WORK REQUIRED
Would you output the whole listing below, exactly as it reads?

*** COLLECTED DATA ***

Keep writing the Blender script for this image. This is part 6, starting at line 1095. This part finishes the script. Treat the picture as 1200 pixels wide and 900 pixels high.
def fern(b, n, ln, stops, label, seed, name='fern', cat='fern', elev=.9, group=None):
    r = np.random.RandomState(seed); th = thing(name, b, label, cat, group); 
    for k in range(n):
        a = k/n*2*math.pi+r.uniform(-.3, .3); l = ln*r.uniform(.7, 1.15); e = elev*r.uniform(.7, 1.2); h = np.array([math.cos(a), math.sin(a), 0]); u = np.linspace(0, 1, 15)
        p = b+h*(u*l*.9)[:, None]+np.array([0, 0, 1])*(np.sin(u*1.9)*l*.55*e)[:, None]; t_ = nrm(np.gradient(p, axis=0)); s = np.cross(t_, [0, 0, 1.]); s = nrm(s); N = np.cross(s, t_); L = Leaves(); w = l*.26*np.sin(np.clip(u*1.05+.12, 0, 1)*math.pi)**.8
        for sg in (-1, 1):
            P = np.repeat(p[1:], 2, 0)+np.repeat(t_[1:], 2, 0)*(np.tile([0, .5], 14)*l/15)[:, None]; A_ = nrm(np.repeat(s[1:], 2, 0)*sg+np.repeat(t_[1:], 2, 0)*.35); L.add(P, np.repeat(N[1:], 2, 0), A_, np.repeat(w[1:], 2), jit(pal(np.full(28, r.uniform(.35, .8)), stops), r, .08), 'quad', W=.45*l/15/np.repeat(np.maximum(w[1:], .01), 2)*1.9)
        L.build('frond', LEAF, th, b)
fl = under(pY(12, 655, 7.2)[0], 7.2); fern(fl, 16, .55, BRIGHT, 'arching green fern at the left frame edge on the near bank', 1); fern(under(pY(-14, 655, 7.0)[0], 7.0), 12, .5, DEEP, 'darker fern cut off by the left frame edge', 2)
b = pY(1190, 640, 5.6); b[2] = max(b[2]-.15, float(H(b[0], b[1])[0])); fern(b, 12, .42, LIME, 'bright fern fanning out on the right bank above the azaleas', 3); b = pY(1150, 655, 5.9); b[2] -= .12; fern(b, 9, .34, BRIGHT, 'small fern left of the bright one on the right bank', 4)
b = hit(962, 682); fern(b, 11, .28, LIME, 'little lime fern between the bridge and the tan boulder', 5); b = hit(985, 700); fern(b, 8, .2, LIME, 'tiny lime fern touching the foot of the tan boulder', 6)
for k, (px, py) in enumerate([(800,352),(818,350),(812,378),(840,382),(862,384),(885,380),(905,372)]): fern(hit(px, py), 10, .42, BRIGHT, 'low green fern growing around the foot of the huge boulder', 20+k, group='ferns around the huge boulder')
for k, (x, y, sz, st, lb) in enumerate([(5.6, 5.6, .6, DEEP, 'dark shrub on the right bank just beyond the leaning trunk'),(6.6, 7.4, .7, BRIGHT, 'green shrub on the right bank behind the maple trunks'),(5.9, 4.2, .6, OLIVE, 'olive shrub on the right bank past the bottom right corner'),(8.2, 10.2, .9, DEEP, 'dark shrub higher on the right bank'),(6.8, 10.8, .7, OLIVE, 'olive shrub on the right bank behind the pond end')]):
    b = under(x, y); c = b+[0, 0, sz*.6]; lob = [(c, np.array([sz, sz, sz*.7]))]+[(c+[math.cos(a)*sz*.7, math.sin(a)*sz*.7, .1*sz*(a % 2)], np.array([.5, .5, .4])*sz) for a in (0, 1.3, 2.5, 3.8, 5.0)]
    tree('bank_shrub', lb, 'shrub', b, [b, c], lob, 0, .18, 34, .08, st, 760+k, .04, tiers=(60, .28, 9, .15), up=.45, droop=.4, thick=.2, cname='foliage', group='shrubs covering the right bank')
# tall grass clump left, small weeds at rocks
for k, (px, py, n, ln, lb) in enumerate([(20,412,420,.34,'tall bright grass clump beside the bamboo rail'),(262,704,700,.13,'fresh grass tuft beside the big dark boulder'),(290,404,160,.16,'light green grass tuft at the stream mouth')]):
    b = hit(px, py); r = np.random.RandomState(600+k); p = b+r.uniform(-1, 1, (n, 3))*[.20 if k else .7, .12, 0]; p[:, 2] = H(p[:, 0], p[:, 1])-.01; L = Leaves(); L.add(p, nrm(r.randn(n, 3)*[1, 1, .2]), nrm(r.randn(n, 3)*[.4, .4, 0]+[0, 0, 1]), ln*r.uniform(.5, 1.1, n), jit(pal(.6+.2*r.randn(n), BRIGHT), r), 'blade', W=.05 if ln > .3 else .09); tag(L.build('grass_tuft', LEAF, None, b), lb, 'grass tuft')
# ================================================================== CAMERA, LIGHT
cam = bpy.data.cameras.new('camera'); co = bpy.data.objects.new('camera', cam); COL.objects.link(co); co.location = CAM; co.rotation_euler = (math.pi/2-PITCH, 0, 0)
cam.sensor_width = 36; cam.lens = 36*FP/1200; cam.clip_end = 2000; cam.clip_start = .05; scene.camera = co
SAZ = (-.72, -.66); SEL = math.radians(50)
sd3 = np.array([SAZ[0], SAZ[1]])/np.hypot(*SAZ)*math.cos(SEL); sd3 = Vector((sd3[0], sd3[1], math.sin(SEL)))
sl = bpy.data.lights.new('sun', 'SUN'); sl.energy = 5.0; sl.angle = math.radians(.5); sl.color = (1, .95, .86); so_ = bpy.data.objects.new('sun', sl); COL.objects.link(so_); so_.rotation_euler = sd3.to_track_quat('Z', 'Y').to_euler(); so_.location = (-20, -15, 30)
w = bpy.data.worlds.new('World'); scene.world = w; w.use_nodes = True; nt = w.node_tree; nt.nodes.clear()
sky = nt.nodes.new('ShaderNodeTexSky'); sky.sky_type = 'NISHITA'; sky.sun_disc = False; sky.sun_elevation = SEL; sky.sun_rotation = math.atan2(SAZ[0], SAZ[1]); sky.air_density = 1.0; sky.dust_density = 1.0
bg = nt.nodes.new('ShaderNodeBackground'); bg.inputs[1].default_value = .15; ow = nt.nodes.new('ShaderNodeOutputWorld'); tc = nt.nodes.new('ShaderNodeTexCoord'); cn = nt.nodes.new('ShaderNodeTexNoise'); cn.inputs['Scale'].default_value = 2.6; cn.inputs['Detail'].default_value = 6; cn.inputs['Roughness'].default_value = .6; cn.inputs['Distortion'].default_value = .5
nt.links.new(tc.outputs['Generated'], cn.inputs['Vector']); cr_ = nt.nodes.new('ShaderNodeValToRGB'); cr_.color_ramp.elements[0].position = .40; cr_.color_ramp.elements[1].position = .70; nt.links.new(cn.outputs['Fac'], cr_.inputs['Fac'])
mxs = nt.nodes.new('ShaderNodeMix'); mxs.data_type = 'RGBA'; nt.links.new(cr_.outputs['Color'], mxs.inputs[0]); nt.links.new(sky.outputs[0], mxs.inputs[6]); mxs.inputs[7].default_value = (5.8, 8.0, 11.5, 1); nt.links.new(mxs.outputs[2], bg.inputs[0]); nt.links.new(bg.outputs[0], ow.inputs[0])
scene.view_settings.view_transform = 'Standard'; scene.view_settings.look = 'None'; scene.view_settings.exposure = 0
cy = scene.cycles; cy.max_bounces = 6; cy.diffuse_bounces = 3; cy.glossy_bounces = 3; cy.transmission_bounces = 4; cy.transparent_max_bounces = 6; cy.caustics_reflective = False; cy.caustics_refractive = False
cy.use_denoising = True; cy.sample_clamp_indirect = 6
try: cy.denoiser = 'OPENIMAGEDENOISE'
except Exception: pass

***

FULL OUTPUT
Keep writing the Blender script for this image. This is part 6, starting at line 1095. This part finishes the script. Treat the picture as 1200 pixels wide and 900 pixels high.
def fern(b, n, ln, stops, label, seed, name='fern', cat='fern', elev=.9, group=None):
    r = np.random.RandomState(seed); th = thing(name, b, label, cat, group); 
    for k in range(n):
        a = k/n*2*math.pi+r.uniform(-.3, .3); l = ln*r.uniform(.7, 1.15); e = elev*r.uniform(.7, 1.2); h = np.array([math.cos(a), math.sin(a), 0]); u = np.linspace(0, 1, 15)
        p = b+h*(u*l*.9)[:, None]+np.array([0, 0, 1])*(np.sin(u*1.9)*l*.55*e)[:, None]; t_ = nrm(np.gradient(p, axis=0)); s = np.cross(t_, [0, 0, 1.]); s = nrm(s); N = np.cross(s, t_); L = Leaves(); w = l*.26*np.sin(np.clip(u*1.05+.12, 0, 1)*math.pi)**.8
        for sg in (-1, 1):
            P = np.repeat(p[1:], 2, 0)+np.repeat(t_[1:], 2, 0)*(np.tile([0, .5], 14)*l/15)[:, None]; A_ = nrm(np.repeat(s[1:], 2, 0)*sg+np.repeat(t_[1:], 2, 0)*.35); L.add(P, np.repeat(N[1:], 2, 0), A_, np.repeat(w[1:], 2), jit(pal(np.full(28, r.uniform(.35, .8)), stops), r, .08), 'quad', W=.45*l/15/np.repeat(np.maximum(w[1:], .01), 2)*1.9)
        L.build('frond', LEAF, th, b)
fl = under(pY(12, 655, 7.2)[0], 7.2); fern(fl, 16, .55, BRIGHT, 'arching green fern at the left frame edge on the near bank', 1); fern(under(pY(-14, 655, 7.0)[0], 7.0), 12, .5, DEEP, 'darker fern cut off by the left frame edge', 2)
b = pY(1190, 640, 5.6); b[2] = max(b[2]-.15, float(H(b[0], b[1])[0])); fern(b, 12, .42, LIME, 'bright fern fanning out on the right bank above the azaleas', 3); b = pY(1150, 655, 5.9); b[2] -= .12; fern(b, 9, .34, BRIGHT, 'small fern left of the bright one on the right bank', 4)
b = hit(962, 682); fern(b, 11, .28, LIME, 'little lime fern between the bridge and the tan boulder', 5); b = hit(985, 700); fern(b, 8, .2, LIME, 'tiny lime fern touching the foot of the tan boulder', 6)
for k, (px, py) in enumerate([(800,352),(818,350),(812,378),(840,382),(862,384),(885,380),(905,372)]): fern(hit(px, py), 10, .42, BRIGHT, 'low green fern growing around the foot of the huge boulder', 20+k, group='ferns around the huge boulder')
for k, (x, y, sz, st, lb) in enumerate([(5.6, 5.6, .6, DEEP, 'dark shrub on the right bank just beyond the leaning trunk'),(6.6, 7.4, .7, BRIGHT, 'green shrub on the right bank behind the maple trunks'),(5.9, 4.2, .6, OLIVE, 'olive shrub on the right bank past the bottom right corner'),(8.2, 10.2, .9, DEEP, 'dark shrub higher on the right bank'),(6.8, 10.8, .7, OLIVE, 'olive shrub on the right bank behind the pond end')]):
    b = under(x, y); c = b+[0, 0, sz*.6]; lob = [(c, np.array([sz, sz, sz*.7]))]+[(c+[math.cos(a)*sz*.7, math.sin(a)*sz*.7, .1*sz*(a % 2)], np.array([.5, .5, .4])*sz) for a in (0, 1.3, 2.5, 3.8, 5.0)]
    tree('bank_shrub', lb, 'shrub', b, [b, c], lob, 0, .18, 34, .08, st, 760+k, .04, tiers=(60, .28, 9, .15), up=.45, droop=.4, thick=.2, cname='foliage', group='shrubs covering the right bank')
# tall grass clump left, small weeds at rocks
for k, (px, py, n, ln, lb) in enumerate([(20,412,420,.34,'tall bright grass clump beside the bamboo rail'),(262,704,700,.13,'fresh grass tuft beside the big dark boulder'),(290,404,160,.16,'light green grass tuft at the stream mouth')]):
    b = hit(px, py); r = np.random.RandomState(600+k); p = b+r.uniform(-1, 1, (n, 3))*[.20 if k else .7, .12, 0]; p[:, 2] = H(p[:, 0], p[:, 1])-.01; L = Leaves(); L.add(p, nrm(r.randn(n, 3)*[1, 1, .2]), nrm(r.randn(n, 3)*[.4, .4, 0]+[0, 0, 1]), ln*r.uniform(.5, 1.1, n), jit(pal(.6+.2*r.randn(n), BRIGHT), r), 'blade', W=.05 if ln > .3 else .09); tag(L.build('grass_tuft', LEAF, None, b), lb, 'grass tuft')
# ================================================================== CAMERA, LIGHT
cam = bpy.data.cameras.new('camera'); co = bpy.data.objects.new('camera', cam); COL.objects.link(co); co.location = CAM; co.rotation_euler = (math.pi/2-PITCH, 0, 0)
cam.sensor_width = 36; cam.lens = 36*FP/1200; cam.clip_end = 2000; cam.clip_start = .05; scene.camera = co
SAZ = (-.72, -.66); SEL = math.radians(50)
sd3 = np.array([SAZ[0], SAZ[1]])/np.hypot(*SAZ)*math.cos(SEL); sd3 = Vector((sd3[0], sd3[1], math.sin(SEL)))
sl = bpy.data.lights.new('sun', 'SUN'); sl.energy = 5.0; sl.angle = math.radians(.5); sl.color = (1, .95, .86); so_ = bpy.data.objects.new('sun', sl); COL.objects.link(so_); so_.rotation_euler = sd3.to_track_quat('Z', 'Y').to_euler(); so_.location = (-20, -15, 30)
w = bpy.data.worlds.new('World'); scene.world = w; w.use_nodes = True; nt = w.node_tree; nt.nodes.clear()
sky = nt.nodes.new('ShaderNodeTexSky'); sky.sky_type = 'NISHITA'; sky.sun_disc = False; sky.sun_elevation = SEL; sky.sun_rotation = math.atan2(SAZ[0], SAZ[1]); sky.air_density = 1.0; sky.dust_density = 1.0
bg = nt.nodes.new('ShaderNodeBackground'); bg.inputs[1].default_value = .15; ow = nt.nodes.new('ShaderNodeOutputWorld'); tc = nt.nodes.new('ShaderNodeTexCoord'); cn = nt.nodes.new('ShaderNodeTexNoise'); cn.inputs['Scale'].default_value = 2.6; cn.inputs['Detail'].default_value = 6; cn.inputs['Roughness'].default_value = .6; cn.inputs['Distortion'].default_value = .5
nt.links.new(tc.outputs['Generated'], cn.inputs['Vector']); cr_ = nt.nodes.new('ShaderNodeValToRGB'); cr_.color_ramp.elements[0].position = .40; cr_.color_ramp.elements[1].position = .70; nt.links.new(cn.outputs['Fac'], cr_.inputs['Fac'])
mxs = nt.nodes.new('ShaderNodeMix'); mxs.data_type = 'RGBA'; nt.links.new(cr_.outputs['Color'], mxs.inputs[0]); nt.links.new(sky.outputs[0], mxs.inputs[6]); mxs.inputs[7].default_value = (5.8, 8.0, 11.5, 1); nt.links.new(mxs.outputs[2], bg.inputs[0]); nt.links.new(bg.outputs[0], ow.inputs[0])
scene.view_settings.view_transform = 'Standard'; scene.view_settings.look = 'None'; scene.view_settings.exposure = 0
cy = scene.cycles; cy.max_bounces = 6; cy.diffuse_bounces = 3; cy.glossy_bounces = 3; cy.transmission_bounces = 4; cy.transparent_max_bounces = 6; cy.caustics_reflective = False; cy.caustics_refractive = False
cy.use_denoising = True; cy.sample_clamp_indirect = 6
try: cy.denoiser = 'OPENIMAGEDENOISE'
except Exception: pass